Dataset excerpt
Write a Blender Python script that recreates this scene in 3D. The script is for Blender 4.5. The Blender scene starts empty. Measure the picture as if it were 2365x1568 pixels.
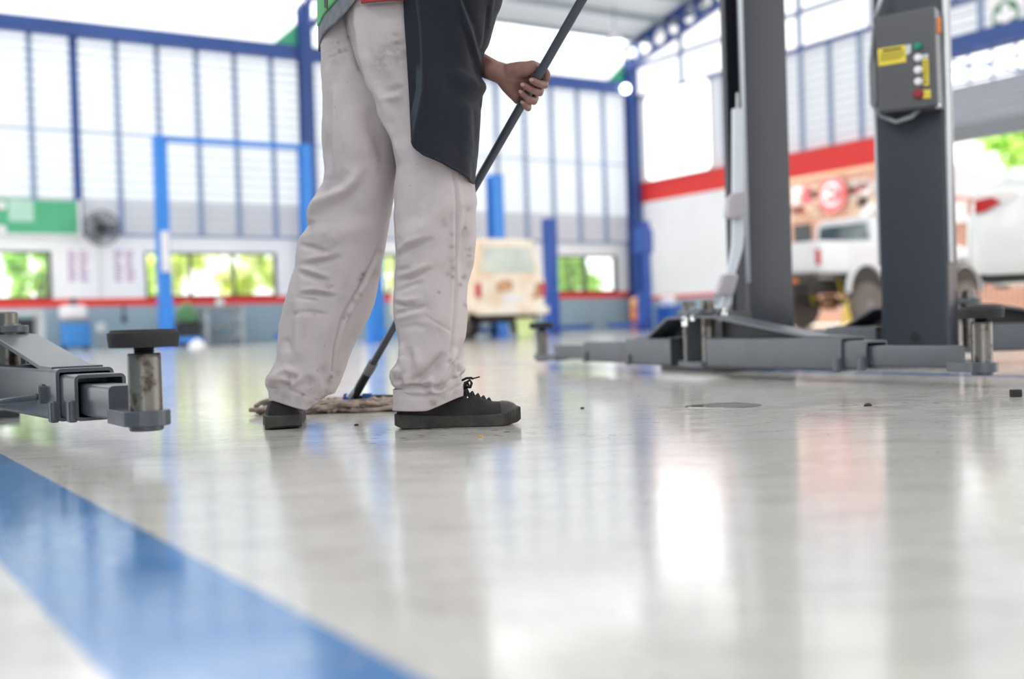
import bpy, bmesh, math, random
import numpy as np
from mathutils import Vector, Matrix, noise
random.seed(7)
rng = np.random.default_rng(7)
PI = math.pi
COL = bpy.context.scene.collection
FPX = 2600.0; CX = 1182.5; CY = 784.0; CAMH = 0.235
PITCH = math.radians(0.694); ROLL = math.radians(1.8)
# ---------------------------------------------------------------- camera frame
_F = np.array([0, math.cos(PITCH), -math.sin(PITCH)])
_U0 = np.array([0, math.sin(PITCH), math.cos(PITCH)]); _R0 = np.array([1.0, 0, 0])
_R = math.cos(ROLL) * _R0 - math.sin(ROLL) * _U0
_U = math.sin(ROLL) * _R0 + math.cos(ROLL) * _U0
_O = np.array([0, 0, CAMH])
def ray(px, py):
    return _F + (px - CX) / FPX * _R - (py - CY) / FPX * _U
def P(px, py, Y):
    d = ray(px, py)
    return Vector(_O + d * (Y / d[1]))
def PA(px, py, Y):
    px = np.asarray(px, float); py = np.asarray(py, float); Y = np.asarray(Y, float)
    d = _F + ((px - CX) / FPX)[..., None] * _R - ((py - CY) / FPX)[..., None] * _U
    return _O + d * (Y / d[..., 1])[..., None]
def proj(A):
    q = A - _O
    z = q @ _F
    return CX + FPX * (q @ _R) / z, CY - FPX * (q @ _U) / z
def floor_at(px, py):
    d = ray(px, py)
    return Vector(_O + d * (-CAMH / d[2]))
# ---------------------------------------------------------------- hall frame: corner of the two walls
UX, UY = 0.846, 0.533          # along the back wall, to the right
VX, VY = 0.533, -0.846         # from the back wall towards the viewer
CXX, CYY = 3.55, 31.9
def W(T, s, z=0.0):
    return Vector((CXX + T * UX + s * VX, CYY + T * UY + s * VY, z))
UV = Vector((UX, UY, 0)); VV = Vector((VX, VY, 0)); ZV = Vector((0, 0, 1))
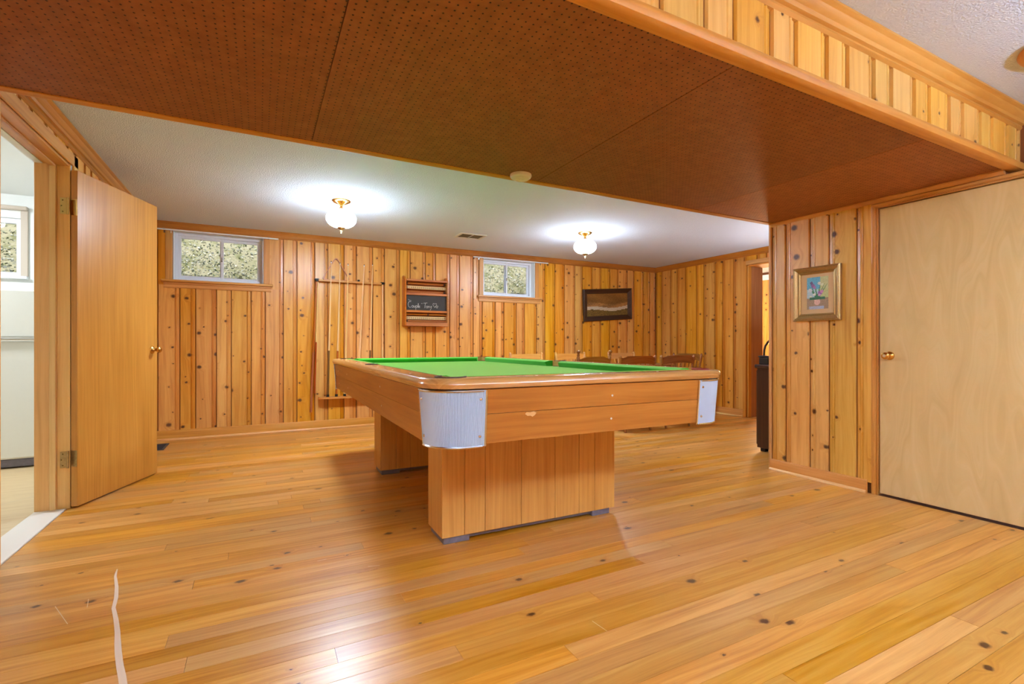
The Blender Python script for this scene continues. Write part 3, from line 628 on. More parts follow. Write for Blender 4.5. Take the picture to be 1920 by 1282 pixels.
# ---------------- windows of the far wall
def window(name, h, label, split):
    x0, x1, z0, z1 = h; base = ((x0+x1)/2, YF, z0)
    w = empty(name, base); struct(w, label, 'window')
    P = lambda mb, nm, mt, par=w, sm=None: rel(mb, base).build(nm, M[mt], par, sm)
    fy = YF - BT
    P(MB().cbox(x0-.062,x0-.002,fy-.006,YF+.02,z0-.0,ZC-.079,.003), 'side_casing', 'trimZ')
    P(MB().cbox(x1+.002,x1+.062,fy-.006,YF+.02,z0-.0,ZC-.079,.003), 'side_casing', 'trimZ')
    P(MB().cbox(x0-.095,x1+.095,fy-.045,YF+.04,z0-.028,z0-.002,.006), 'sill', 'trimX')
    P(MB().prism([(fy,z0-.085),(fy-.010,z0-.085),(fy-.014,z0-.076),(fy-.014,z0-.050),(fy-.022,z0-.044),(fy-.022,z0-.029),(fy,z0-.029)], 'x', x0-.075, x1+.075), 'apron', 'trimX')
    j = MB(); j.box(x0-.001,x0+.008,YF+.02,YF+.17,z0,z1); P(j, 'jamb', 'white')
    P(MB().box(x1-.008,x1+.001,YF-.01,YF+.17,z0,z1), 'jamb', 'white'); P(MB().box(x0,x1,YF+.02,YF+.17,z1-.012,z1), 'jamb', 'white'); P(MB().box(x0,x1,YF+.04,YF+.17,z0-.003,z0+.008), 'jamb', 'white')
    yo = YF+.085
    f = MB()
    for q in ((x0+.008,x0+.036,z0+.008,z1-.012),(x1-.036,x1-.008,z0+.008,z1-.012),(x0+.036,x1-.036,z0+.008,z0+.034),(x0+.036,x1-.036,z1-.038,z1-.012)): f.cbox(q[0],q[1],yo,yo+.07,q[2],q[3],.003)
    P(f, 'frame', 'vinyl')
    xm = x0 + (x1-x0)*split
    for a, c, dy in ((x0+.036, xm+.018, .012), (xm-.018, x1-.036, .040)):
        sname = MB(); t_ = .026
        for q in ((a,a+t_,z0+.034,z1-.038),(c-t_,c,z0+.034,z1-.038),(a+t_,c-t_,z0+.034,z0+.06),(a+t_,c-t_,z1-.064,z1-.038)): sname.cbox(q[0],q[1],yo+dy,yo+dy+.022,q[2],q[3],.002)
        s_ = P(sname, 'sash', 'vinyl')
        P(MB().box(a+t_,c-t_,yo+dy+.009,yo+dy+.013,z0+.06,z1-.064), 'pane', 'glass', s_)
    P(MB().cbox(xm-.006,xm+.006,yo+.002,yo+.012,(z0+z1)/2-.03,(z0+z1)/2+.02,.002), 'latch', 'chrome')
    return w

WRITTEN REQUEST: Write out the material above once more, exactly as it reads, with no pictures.

EXERCISE SOLUTION:
Write a Blender Python script that recreates this scene in 3D. The script is for Blender 4.5. The Blender scene starts empty. Measure the picture as if it were 2365x1568 pixels.
import bpy, bmesh, math, random
import numpy as np
from mathutils import Vector, Matrix, noise
random.seed(7)
rng = np.random.default_rng(7)
PI = math.pi
COL = bpy.context.scene.collection
FPX = 2600.0; CX = 1182.5; CY = 784.0; CAMH = 0.235
PITCH = math.radians(0.694); ROLL = math.radians(1.8)
# ---------------------------------------------------------------- camera frame
_F = np.array([0, math.cos(PITCH), -math.sin(PITCH)])
_U0 = np.array([0, math.sin(PITCH), math.cos(PITCH)]); _R0 = np.array([1.0, 0, 0])
_R = math.cos(ROLL) * _R0 - math.sin(ROLL) * _U0
_U = math.sin(ROLL) * _R0 + math.cos(ROLL) * _U0
_O = np.array([0, 0, CAMH])
def ray(px, py):
    return _F + (px - CX) / FPX * _R - (py - CY) / FPX * _U
def P(px, py, Y):
    d = ray(px, py)
    return Vector(_O + d * (Y / d[1]))
def PA(px, py, Y):
    px = np.asarray(px, float); py = np.asarray(py, float); Y = np.asarray(Y, float)
    d = _F + ((px - CX) / FPX)[..., None] * _R - ((py - CY) / FPX)[..., None] * _U
    return _O + d * (Y / d[..., 1])[..., None]
def proj(A):
    q = A - _O
    z = q @ _F
    return CX + FPX * (q @ _R) / z, CY - FPX * (q @ _U) / z
def floor_at(px, py):
    d = ray(px, py)
    return Vector(_O + d * (-CAMH / d[2]))
# ---------------------------------------------------------------- hall frame: corner of the two walls
UX, UY = 0.846, 0.533          # along the back wall, to the right
VX, VY = 0.533, -0.846         # from the back wall towards the viewer
CXX, CYY = 3.55, 31.9
def W(T, s, z=0.0):
    return Vector((CXX + T * UX + s * VX, CYY + T * UY + s * VY, z))
UV = Vector((UX, UY, 0)); VV = Vector((VX, VY, 0)); ZV = Vector((0, 0, 1))
The Blender Python script for this scene continues. Write part 3, from line 628 on. More parts follow. Write for Blender 4.5. Take the picture to be 1920 by 1282 pixels.
# ---------------- windows of the far wall
def window(name, h, label, split):
    x0, x1, z0, z1 = h; base = ((x0+x1)/2, YF, z0)
    w = empty(name, base); struct(w, label, 'window')
    P = lambda mb, nm, mt, par=w, sm=None: rel(mb, base).build(nm, M[mt], par, sm)
    fy = YF - BT
    P(MB().cbox(x0-.062,x0-.002,fy-.006,YF+.02,z0-.0,ZC-.079,.003), 'side_casing', 'trimZ')
    P(MB().cbox(x1+.002,x1+.062,fy-.006,YF+.02,z0-.0,ZC-.079,.003), 'side_casing', 'trimZ')
    P(MB().cbox(x0-.095,x1+.095,fy-.045,YF+.04,z0-.028,z0-.002,.006), 'sill', 'trimX')
    P(MB().prism([(fy,z0-.085),(fy-.010,z0-.085),(fy-.014,z0-.076),(fy-.014,z0-.050),(fy-.022,z0-.044),(fy-.022,z0-.029),(fy,z0-.029)], 'x', x0-.075, x1+.075), 'apron', 'trimX')
    j = MB(); j.box(x0-.001,x0+.008,YF+.02,YF+.17,z0,z1); P(j, 'jamb', 'white')
    P(MB().box(x1-.008,x1+.001,YF-.01,YF+.17,z0,z1), 'jamb', 'white'); P(MB().box(x0,x1,YF+.02,YF+.17,z1-.012,z1), 'jamb', 'white'); P(MB().box(x0,x1,YF+.04,YF+.17,z0-.003,z0+.008), 'jamb', 'white')
    yo = YF+.085
    f = MB()
    for q in ((x0+.008,x0+.036,z0+.008,z1-.012),(x1-.036,x1-.008,z0+.008,z1-.012),(x0+.036,x1-.036,z0+.008,z0+.034),(x0+.036,x1-.036,z1-.038,z1-.012)): f.cbox(q[0],q[1],yo,yo+.07,q[2],q[3],.003)
    P(f, 'frame', 'vinyl')
    xm = x0 + (x1-x0)*split
    for a, c, dy in ((x0+.036, xm+.018, .012), (xm-.018, x1-.036, .040)):
        sname = MB(); t_ = .026
        for q in ((a,a+t_,z0+.034,z1-.038),(c-t_,c,z0+.034,z1-.038),(a+t_,c-t_,z0+.034,z0+.06),(a+t_,c-t_,z1-.064,z1-.038)): sname.cbox(q[0],q[1],yo+dy,yo+dy+.022,q[2],q[3],.002)
        s_ = P(sname, 'sash', 'vinyl')
        P(MB().box(a+t_,c-t_,yo+dy+.009,yo+dy+.013,z0+.06,z1-.064), 'pane', 'glass', s_)
    P(MB().cbox(xm-.006,xm+.006,yo+.002,yo+.012,(z0+z1)/2-.03,(z0+z1)/2+.02,.002), 'latch', 'chrome')
    return w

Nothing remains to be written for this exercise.